This chart could explain why the bitcoin bubble hasn’t fully burst

Finance news

“Every time bitcoin was in the news, be it positive or negative, the price went up accordingly,” van der Burgt said in a phone interview with CNBC on Wednesday.

Van der Burgt said the correlation between Google searches for bitcoin and the cryptocurrency’s price was almost a “perfect match” until the end of 2017. He said it might not be a coincidence that was also when bitcoin futures markets were introduced.

“My take on it is that because of the introduction of futures, that might have deflated the bubble before it got to a level where it might burst completely,” he said.

Separate research published in May by researchers at the San Francisco Federal Reserve also found bitcoin’s price dive was linked to the launch of a futures markets.

Van der Burgt compared Google searches for other popular assets like gold to their prices and found no correlation. He said public awareness about an investment can help drive its prices to sky-high levels.

“If the buzz is everywhere, it doesn’t matter exactly what the news is about… nobody wants to miss out and everybody’s trying to get a piece of it,” he said.

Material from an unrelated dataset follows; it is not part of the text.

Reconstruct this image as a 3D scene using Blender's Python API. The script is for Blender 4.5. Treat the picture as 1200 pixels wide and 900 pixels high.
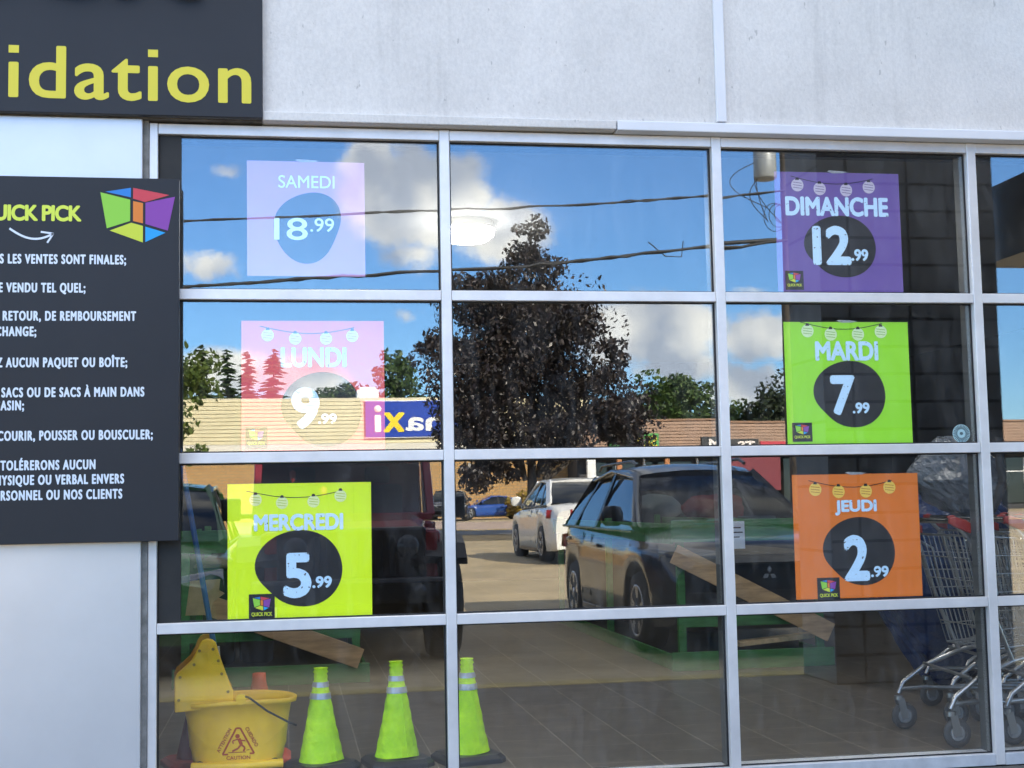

This has historically been characterized as the “euphoria” phase of a bubble, based on economist Hyman Minsky’s financial instability hypothesis. Minsky’s theory became well-known during the global financial crisis as it identified five stages of a bubble: displacement, boom, euphoria, profit-taking and panic.

Van der Burgt said bitcoin’s price movements closely traced the beginning stages of a bubble, but fell short of the panic phase. The cryptocurrency is currently trading near $7,000 according to Coindesk, well below its December 2017 high of nearly $20,000.

“It wasn’t really panic, it was more of a scare,” Van der Burgt said.